Demonizar a Putin, en cambio, no constituye ninguna hazaña. El camino ya estaba abonado por décadas de inoculación antisoviética. El propio líder ruso promueve esa imagen monstruosa que le atribuye --y por lo tanto le otorga-- más fuerza de la que realmente tiene. Lo curioso es la suerte de fascinación (en algunos casos culposa) que ejerce Putin sobre muchos compañeros y camaradas de este lado de la grieta doméstica. Una grieta que se intuye más duradera e infranqueable que la mismísima Cortina de Hierro. Gente con posiciones progresistas en muchos aspectos de la vida manifiesta cierta indulgencia con un líder antiizquierdista, misógino, homofóbico y más nostálgico de la grandeza zarista que de la revolución bolchevique. Quizás esta fascinación por los "malos" no sea más que una rebeldía hormonal contra el cinismo y la hipocresía de los "buenos". En todo caso, el apego a la contradicción principal (el deseo de ver trastabillar la hegemonía de los Estados Unidos, ya sea a manos de fundamentalistas árabes, posmaoístas chinos o capitalistas de estado rusos) desnuda una ideología intervenida por las emociones.
En este conflicto ni siquiera podríamos ponernos de acuerdo en la identificación del "más débil". Una mirada primaria, básica --por algo la derecha la impone con tanta facilidad-- invita a caracterizar a Ucrania como la víctima y a Rusia como el victimario. Otra mirada, que amplía el foco hacia el tablero geopolítico global, ve una Rusia asediada por un enemigo más poderoso, representado por EEUU y las potencias europeas, con Ucrania apenas como carne de cañón.

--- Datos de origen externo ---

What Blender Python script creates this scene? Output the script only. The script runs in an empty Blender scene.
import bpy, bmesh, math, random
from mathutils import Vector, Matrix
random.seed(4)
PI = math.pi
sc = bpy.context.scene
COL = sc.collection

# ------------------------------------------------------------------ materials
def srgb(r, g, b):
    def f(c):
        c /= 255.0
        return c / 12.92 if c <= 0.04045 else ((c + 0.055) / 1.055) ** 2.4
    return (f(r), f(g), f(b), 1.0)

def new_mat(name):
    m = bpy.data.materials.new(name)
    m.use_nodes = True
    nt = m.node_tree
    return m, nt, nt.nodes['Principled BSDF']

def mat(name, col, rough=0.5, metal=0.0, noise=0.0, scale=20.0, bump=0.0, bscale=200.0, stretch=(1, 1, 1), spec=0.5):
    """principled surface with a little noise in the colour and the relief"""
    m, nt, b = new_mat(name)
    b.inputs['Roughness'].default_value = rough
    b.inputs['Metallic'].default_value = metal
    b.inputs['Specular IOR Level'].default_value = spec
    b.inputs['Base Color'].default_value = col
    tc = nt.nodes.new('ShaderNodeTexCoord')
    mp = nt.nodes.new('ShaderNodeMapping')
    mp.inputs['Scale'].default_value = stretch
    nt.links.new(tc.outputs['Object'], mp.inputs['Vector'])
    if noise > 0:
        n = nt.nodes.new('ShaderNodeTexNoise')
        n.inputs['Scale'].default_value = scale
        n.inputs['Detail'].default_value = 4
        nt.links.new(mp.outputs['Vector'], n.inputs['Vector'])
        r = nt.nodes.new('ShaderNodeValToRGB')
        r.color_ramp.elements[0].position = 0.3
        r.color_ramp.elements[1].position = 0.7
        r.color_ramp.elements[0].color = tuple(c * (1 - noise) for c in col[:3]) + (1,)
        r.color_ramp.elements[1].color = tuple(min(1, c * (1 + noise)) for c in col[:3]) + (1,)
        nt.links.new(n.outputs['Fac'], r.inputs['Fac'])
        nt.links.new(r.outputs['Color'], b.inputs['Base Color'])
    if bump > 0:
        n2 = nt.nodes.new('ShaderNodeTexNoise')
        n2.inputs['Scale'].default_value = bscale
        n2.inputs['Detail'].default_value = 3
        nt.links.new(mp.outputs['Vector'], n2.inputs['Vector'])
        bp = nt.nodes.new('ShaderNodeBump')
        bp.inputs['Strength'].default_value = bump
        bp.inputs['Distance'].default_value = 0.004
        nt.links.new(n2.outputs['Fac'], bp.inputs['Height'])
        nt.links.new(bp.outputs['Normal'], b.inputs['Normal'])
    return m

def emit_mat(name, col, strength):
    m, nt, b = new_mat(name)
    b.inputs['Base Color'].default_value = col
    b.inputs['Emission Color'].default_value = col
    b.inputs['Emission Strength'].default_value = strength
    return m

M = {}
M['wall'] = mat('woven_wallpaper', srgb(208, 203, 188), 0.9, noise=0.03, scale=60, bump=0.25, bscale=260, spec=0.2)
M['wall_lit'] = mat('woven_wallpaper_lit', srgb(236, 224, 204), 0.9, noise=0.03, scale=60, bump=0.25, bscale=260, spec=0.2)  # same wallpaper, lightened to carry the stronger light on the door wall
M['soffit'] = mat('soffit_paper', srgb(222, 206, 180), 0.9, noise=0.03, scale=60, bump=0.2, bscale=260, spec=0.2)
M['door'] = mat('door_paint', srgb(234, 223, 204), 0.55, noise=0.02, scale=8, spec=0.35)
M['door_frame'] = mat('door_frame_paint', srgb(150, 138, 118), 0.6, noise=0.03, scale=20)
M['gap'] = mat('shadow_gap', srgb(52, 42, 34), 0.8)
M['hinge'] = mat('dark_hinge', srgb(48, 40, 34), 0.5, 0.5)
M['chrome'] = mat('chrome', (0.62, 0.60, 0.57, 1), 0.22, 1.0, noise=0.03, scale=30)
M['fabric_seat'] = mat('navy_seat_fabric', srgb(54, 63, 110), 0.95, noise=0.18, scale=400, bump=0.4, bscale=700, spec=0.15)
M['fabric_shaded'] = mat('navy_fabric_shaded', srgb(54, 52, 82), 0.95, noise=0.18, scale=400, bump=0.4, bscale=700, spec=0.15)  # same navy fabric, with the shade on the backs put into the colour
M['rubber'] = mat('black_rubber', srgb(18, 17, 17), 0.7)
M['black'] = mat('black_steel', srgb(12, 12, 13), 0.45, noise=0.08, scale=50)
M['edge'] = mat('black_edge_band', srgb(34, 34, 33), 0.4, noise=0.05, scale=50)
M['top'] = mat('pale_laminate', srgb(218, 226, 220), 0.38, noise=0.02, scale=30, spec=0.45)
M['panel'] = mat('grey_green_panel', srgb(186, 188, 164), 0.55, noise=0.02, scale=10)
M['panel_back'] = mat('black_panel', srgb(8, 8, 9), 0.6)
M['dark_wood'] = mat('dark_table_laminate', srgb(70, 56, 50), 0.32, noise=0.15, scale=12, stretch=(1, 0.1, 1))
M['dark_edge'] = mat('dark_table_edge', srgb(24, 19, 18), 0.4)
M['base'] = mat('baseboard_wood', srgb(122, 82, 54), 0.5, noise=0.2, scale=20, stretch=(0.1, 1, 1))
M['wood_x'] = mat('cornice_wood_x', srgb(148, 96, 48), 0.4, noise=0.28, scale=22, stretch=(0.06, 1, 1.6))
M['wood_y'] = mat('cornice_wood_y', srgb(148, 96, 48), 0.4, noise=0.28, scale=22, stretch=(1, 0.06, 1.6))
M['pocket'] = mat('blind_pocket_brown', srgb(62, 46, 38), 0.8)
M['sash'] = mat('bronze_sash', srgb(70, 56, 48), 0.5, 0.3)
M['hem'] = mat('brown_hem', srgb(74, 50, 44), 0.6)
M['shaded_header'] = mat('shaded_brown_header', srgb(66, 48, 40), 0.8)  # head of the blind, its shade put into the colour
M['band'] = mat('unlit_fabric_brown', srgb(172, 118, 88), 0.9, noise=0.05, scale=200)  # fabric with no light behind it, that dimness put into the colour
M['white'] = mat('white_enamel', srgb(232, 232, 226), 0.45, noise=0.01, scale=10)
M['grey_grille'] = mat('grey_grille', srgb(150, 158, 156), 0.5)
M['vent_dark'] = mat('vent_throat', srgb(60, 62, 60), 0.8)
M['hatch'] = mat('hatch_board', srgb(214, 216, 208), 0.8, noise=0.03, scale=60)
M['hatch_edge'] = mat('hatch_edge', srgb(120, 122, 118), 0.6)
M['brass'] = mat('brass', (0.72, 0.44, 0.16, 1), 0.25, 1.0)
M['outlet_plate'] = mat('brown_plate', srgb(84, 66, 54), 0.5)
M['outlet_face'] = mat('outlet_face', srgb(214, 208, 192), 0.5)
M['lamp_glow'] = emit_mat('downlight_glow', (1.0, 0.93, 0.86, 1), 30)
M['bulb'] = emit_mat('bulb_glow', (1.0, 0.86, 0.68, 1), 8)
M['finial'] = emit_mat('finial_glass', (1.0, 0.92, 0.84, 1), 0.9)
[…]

Pero algo nos une a todos: casi nadie --ni los especialistas en relaciones internacionales ni los influencers, ni los twitteros compulsivos-- se atreve a decir "no entiendo", "me supera". En lo personal, más cerca de la rusofilia y también nostálgico de un comunismo que no llegué a conocer, sufrí hace unas horas un cachetazo de realidad. Un chat con Lyudmila, una amiga ucraniana que conocimos hace varios años en un viaje en tren de Kiev a Odessa, reveló la relatividad de nuestras especulaciones de cabotaje.
Hubo un intercambio de opiniones sobre Putin y Zelenski; ella caracterizó al ex KGB como "asesino" y a Zelenski como "humanista y patriota". Debo reconocer que mientras hablábamos sentí cierta "decepción", porque pensaba que al ser étnicamente rusa (su abuelo era siberiano) tendría una posición más matizada. En un momento interrumpió la conversación para decir: "te tengo que dejar porque en este momento nos vienen a evacuar de Odessa". Con su esposo y sus hijos de 5 y 3 años agarraron todo lo que pudieron y en medio de las explosiones se escaparon a la ciudad de Chernihiv, que no sé ni dónde es pero seguro está lejos, lejísimo de todos nosotros.